Yeah thats the way these things go.
But shouldnt the DoJ be held accountable for the reputation and market price damage this announcement has made?
At the moment they issue vaguely worded "breaches" and watch the value drop.
If they had concerns, there should have been a private way to deal with them until a point where Apple wasnt cooperating. Currently all Apple can do is say they are wrong and will vigorously defend themselves. That response says "we didnt see this coming and this is all we can say about it". Sure they probably knew something would come at some stage. Sure they probably have planned a strategy about it with maybe even a roadmap of changes they could/would make if needed.
But Apple have no motivation to change. Customers are buying their products and income is at record highs (or close) so their methods have worked.
I can buy a universal learning remote for my tv.
It will do most common things my real remote does. Interoperability at work.

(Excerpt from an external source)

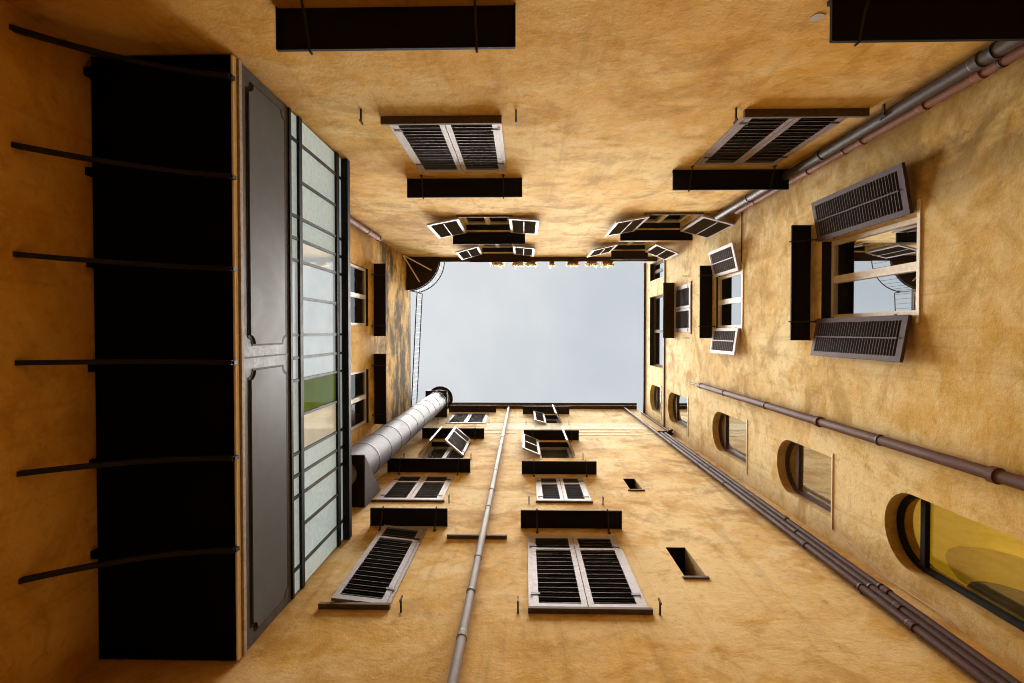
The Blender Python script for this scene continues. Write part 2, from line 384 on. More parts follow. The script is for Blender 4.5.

But it also doesnt look as nice, has buttons for functions my tv doesnt have and doesnt do everything.
A bit like what the DoJ are pushing.
But even if they win, as a consumer I'll be sticking with the Apple items that work together because they were designed to work that way and not added on because of some government decree. The DoJ cant force users to buy a competitor product. No matter how much they force "openness and choice"
If the DoJ win, who next? VIdeo consoles? They are even more tightly controlled.